Don’t let the convenience of a workplace pension lull you into being too casual about it. You get tax relief from the government on the money that you pay into your workplace pension and if you really want to take advantage of the income tax relief available and build up as big a pot as possible, it’s worth thinking about contributing extra money where possible.

Your employer will pay in too

Your employer will have to contribute to your workplace pension, and from 6 April 2019 this has to be a minimum of the equivalent of 3% of your qualifying earnings. These employer contributions are one of the reasons why saving through a workplace pension scheme can be so effective.

Boosting contributions in line with your salary increases

Over the course of your career, it’s likely you’ll get an annual increase in salary. When you get a wage increase, the good news is that your contributions will automatically rise – this is because they’re generally a percentage of your salary. Making it easier to keep your contributions in line with your earnings.

But don’t forget that there are other times you can contribute, such as when you get a bonus or an unexpected lump sum, and putting at least some of this money into your pension plan can make a real difference over the course of a lifetime.

Paying bonuses towards your workplace pension

If you get an annual bonus, you can ask your employer to pay some or all of it into your workplace pension.

If the contribution is made through bonus sacrifice, there are benefits for both you and your employer. The contribution would attract income tax and national insurance relief and so if your gross bonus was £5,000 then that full amount would be credited to your plan. Nor would your employer pay national insurance on this money, and many employers will give you some or all of the saving they make. If you got the full saving on a £5,000 bonus, another £690 would go into your pension.

If you took the bonus as cash, you’d have to pay income tax and national insurance on the money, significantly reducing what ends up in your pocket. Therefore, if you can afford to put some or all of the money into your pension, it’s a tax-efficient way of boosting your workplace pension.

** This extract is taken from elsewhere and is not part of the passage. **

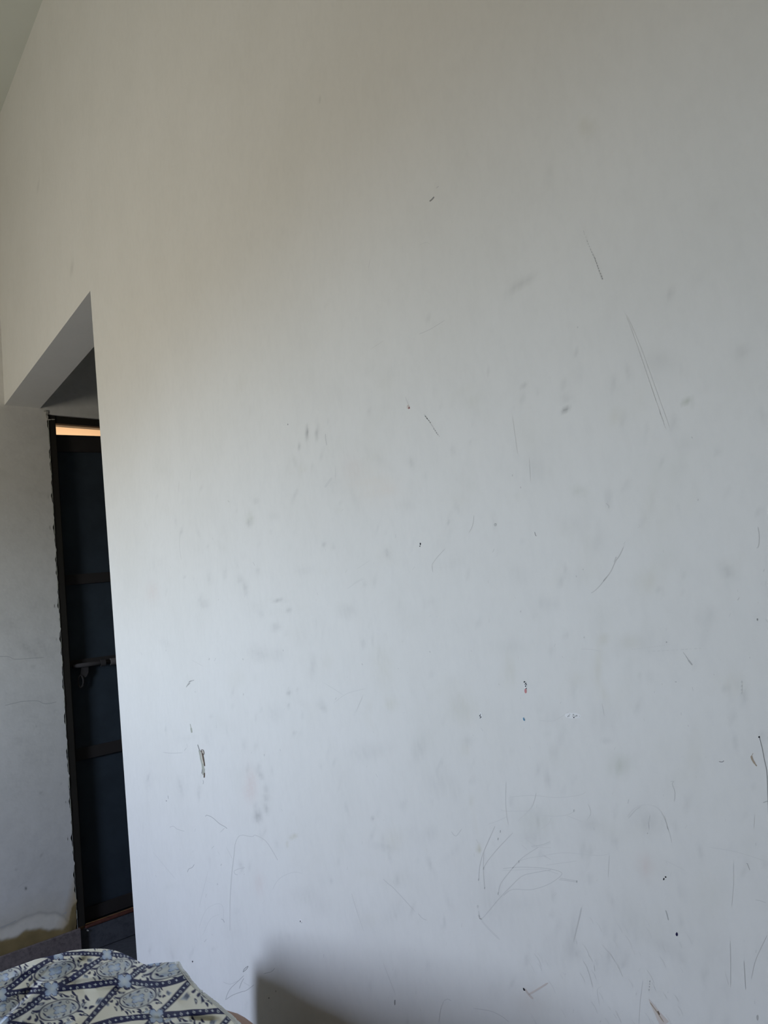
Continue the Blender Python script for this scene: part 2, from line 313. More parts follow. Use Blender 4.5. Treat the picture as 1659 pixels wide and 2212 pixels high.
spot(1135.5, 1492, 3, 5, 'red', 5)
spot(1039, 1546, 3, 7, 'white', -10)
for x, y, r_ in ((1037, 1546, 1.4), (1039, 1549, 1.3), (1038, 1543, .9), (1037.5, 1551, .9)): spot(x, y, r_, r_, 'black', off=Vector((0, -.0003, 0)))
spot(1131, 1553, 2.4, 4.6, 'white', -25); spot(1132, 1554, 2, 4, 'blue', -25, off=Vector((0, -.0003, 0)))
# curved pencil line at the right edge, with its dot
st([(1640, 1592), (1646, 1614), (1651, 1640), (1656, 1664), (1658, 1696), (1660, 1760)], 1.5, 'dark', taper=False); spot(1640, 1592, 1.9, 2.2, 'black'); st([(1638, 1589), (1643, 1608)], 1.2, 'white')
st([(1627, 1627), (1623.5, 1634), (1626, 1642), (1631, 1650), (1635, 1655)], [1]*4+[4.4]*4+[4]*4+[2.4]*4+[.8], 'tan')
st([(1553, 1645), (1560, 1646), (1564, 1643)], 1.8, 'dark'); st([(1553, 1647.5), (1562, 1648)], 1, 'white'); st([(1648, 1734), (1659, 1730)], 2, 'mid')
# child's pen scribble
SC = [[(1093, 1690), (1092, 1732), (1095, 1765), (1098, 1781)], [(1069, 1785), (1052, 1823), (1043, 1845), (1036, 1872), (1034, 1902)],
      [(1108, 1799), (1078, 1830), (1054, 1859), (1044, 1877)], [(1045, 1841), (1044, 1881), (1047, 1919)], [(1163, 1830), (1127, 1854), (1101, 1883), (1081, 1910), (1076, 1933)],
      [(1087, 1876), (1127, 1873), (1181, 1876), (1212, 1884), (1208, 1895), (1181, 1912), (1145, 1922), (1108, 1921), (1088, 1934)],
      [(1190, 1879), (1150, 1886), (1127, 1893), (1101, 1917), (1072, 1948), (1040, 1985), (1034, 1968)], [(1210, 1897), (1246, 1903)], [(1208, 1900), (1245, 1905)],
      [(1127, 1825), (1139, 1836)], [(1148, 1828), (1170, 1825), (1189, 1818)], [(1150, 1831), (1172, 1827), (1190, 1821)], [(1135, 1810), (1157, 1809)], [(1135, 1811), (1150, 1823), (1165, 1830), (1190, 1831)], [(1158, 1714), (1150, 1740), (1139, 1754), (1120, 1772)],
      [(1155, 1761), (1199, 1763), (1226, 1760), (1244, 1751)], [(1226, 1762), (1240, 1768), (1258, 1775)], [(1190, 1767), (1186, 1778), (1175, 1787), (1165, 1792)], [(1170, 1845), (1190, 1857)], [(1163, 1850), (1217, 1842), (1265, 1846), (1298, 1848), (1316, 1844)],
      [(1194, 1934), (1200, 1927)], [(1197, 1936), (1203, 1929)], [(1056, 1780), (1076, 1773), (1095, 1764)], [(1082, 1749), (1092, 1752), (1140, 1752)], [(1101, 1722), (1150, 1718), (1200, 1723), (1250, 1718), (1265, 1711)], [(1316, 1848), (1314, 1880), (1314, 1894)],
      [(1086, 1880), (1120, 1879), (1170, 1878), (1206, 1888)], [(1180, 1869), (1215, 1864), (1245, 1860)], [(1270, 1737), (1276, 1755), (1268, 1772)], [(1120, 1860), (1150, 1852), (1180, 1850)]]
for i, s_ in enumerate(SC): st(s_, 1.25, 'light' if i in (1, 2, 3, 4, 5, 6, 7, 8, 10) else 'faint', taper=False)
for x, y in ((1034, 1900), (1044.5, 1876), (1047, 1918), (1076, 1930), (1246, 1904), (1081, 1796), (1076, 1812), (1121, 1861), (1240, 1751)): spot(x, y, 1.1, 3, 'mid', 5)
st([(1355, 1765), (1371, 1746), (1399, 1738), (1426, 1751), (1444, 1794), (1451, 1821)], 1.4, 'faint'); st([(1357, 1768), (1373, 1750), (1385, 1742)], 1.1, 'light'); st([(1435, 1762), (1444, 1794)], 1.1, 'light')
st([(1448, 1688), (1456, 1688), (1452, 1694), (1458, 1712), (1456, 1732)], 1.2, 'light'); st([(1400, 1775), (1402, 1790)], 1.5, 'light'); spot(1399, 1800, 1.2, 1.2, 'mid')
spot(1434, 1899, 1.4, 2.6, 'black', 20); spot(1438, 1894.5, 1.8, 1.6, 'black'); st([(1432, 1896), (1434, 1903)], 1.2, 'white'); spot(1462, 2018, 2.6, 4.3, 'navy', -5, jag=.05); spot(1460, 2015, 1.1, 1.1, 'white')
st([(1438, 1966), (1441, 1976), (1444, 1988)], 2.2, 'mid'); st([(1468, 2034), (1473, 2048)], 3, 'faint')
spot(1132, 2137, 2.2, 4, 'black', -25); st([(1142, 2148), (1160, 2138), (1184, 2123)], 4, 'rust'); st([(1134, 2136), (1142, 2148), (1152, 2158)], 4, 'rust')
rib([(1402, 2158), (1410, 2172), (1421, 2190), (1436, 2213)], [2, 7, 12, 22], 'rust', off=Vector((0, -.0001, 0))); st([(1404, 2165), (1418, 2184), (1434, 2208)], 2.2, 'tan'); rib([(1421, 2184), (1425, 2192)], 2.6, 'brown')
dashes(1404, 2118, 1402, 2142, 4, 2.2, 'mid')
for s_, nm in (([(1584, 1863), (1584, 1910), (1580, 1958)], 'faint'), ([(1577, 2032), (1578, 2080), (1578, 2132)], 'light'), ([(1607, 2075), (1609, 2110), (1611, 2138)], 'mid'), ([(1657, 2020), (1640, 2055), (1630, 2080), (1623, 2114)], 'light'),
               ([(1566, 2100), (1574, 2128)], 'faint'), ([(1630, 1760), (1628, 1790)], 'faint'), ([(1614, 1865), (1620, 1880)], 'mid'), ([(1612, 1865), (1616, 1866)], 'mid'), ([(1655, 1950), (1640, 1945), (1632, 1944)], 'light'), ([(1530, 1830), (1590, 1840), (1659, 1862)], 'faint'),
               ([(1388, 2120), (1382, 2170), (1380, 2212)], 'faint'), ([(959, 2162), (967, 2158), (975, 2162)], 'light'), ([(959, 2162), (952, 2180), (948, 2208)], 'light'), ([(1023, 2178), (1060, 2184), (1085, 2196), (1100, 2208)], 'light'),
               ([(1260, 2076), (1270, 2095), (1280, 2132)], 'light'), ([(1318, 2060), (1328, 2076)], 'light'), ([(1283, 2085), (1285, 2098)], 'light'), ([(1295, 2170), (1290, 2140), (1300, 2130)], 'faint'), ([(903, 1973), (912, 1983), (922, 1988)], 'light'), ([(975, 1796), (985, 1806), (998, 1790)], 'light'), ([(1300, 1520), (1305, 1545)], 'faint'), ([(1480, 1880), (1440, 1860)], 'faint'), ([(1300, 2040), (1330, 2080), (1345, 2110)], 'faint')):
    st(s_, 1.35, nm)
st([(1032, 1976), (1050, 2000), (1080, 2030)], 4, 'faint'); st([(1256, 1960), (1248, 1995), (1238, 2035)], 2.5, 'light'); spot(1636, 2198, 2, 6, 'mid'); spot(1032, 1958, 1.6, 4, 'light')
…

Let your workplace pension benefit from an unexpected windfall

You might at some stage in your life receive some inheritance money and your workplace pension can make a safe home for it and ensure it gets put to good use. As with any contribution, you’ll receive income tax relief, increasing the amount that is credited to your pot. You have to be able to support all pension contributions with earnings that are subject to UK tax to be able to get tax relief. If you receive an inheritance when you are not earning, you’ll only be able to get a limited tax relief.